God, can you imagine someone from Finland (or wherever) heading to a Midwestern state fair and eating every variety of fried thing imaginable?
I can, and arguably I must.
I always think that sport events, especially international ones, are primarily about fun and cultural exchange and hanging out together; it gets lost sometimes when people pay too much attention to keeping scores, but joy and building bridges should be more important. So glad this seems to be happening right now!
Oooh, they introduced Scotland and Haiti to tailgating in Foxboro!! You just TRY and stop a New England sports fan from tailgating at Gillette!!
Kilts at Red Sox games!! While they did not understand the game of baseball they had a whale of a time anyway and did soccer chants the whole time! 🤭
(tags from @wintersoldierfell)
World Cup games are never held in just one city. Even when only a single country hosts it, there are too many teams (48! Each with a full team of 25 plus staff members!) competing for the same infrastructure to have them all descend upon one city. Also, it's more fun if more cities and more stadiums get to have some of the games.

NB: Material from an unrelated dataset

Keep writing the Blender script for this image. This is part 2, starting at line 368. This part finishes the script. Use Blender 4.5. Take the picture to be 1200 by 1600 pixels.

So they spread the games out:
Each individual team will pick a home base: somewhere they can rent a compound (or at least most of a hotel) where the players can train (so they need a good soccer field) and relax between games, the coaches can run meetings and do work to scout the next team, there's good airports so they can get where they need to go, etc. It so happens that four different teams (ALG, ARG, ENG, NED) all picked Kansas City as their home base because it's centrally located and there's a ton of good soccer infrastructure there, but broadly speaking the teams are spread out across North America as well.
Teams will be assigned their first three games (the "First Round" or "Group Stage") at three stadiums. Lucky teams get to play two of those three at the same stadium (Scotland gets Gillette Stadium in Foxborough, also known as "Boston Stadium" because FIFA doesn't allow stadium branding, twice in a row), but many teams will play their three group stage games in three different cities.
Anyway what all of this means is that people coming to North America to watch the World Cup are going to end up in a whole bunch of different cities, depending on things like "where is their team playing" and "where could they get cheap hotels". Some of them won't even have tickets to the games — there are almost always tons of ancillary places to watch the game even if you can't make it to the stadium.
And naturally, when that happens, you get locals who would never have the chance to meet someone from (e.g.) the Ivory Coast suddenly surrounded by dozens of fans at their local bar. Or the Germans descend upon Waffle House. Or, if you're in the Boston area, your bars run out of beer because the Scottish fans descended upon your city for the week between their team's first two games.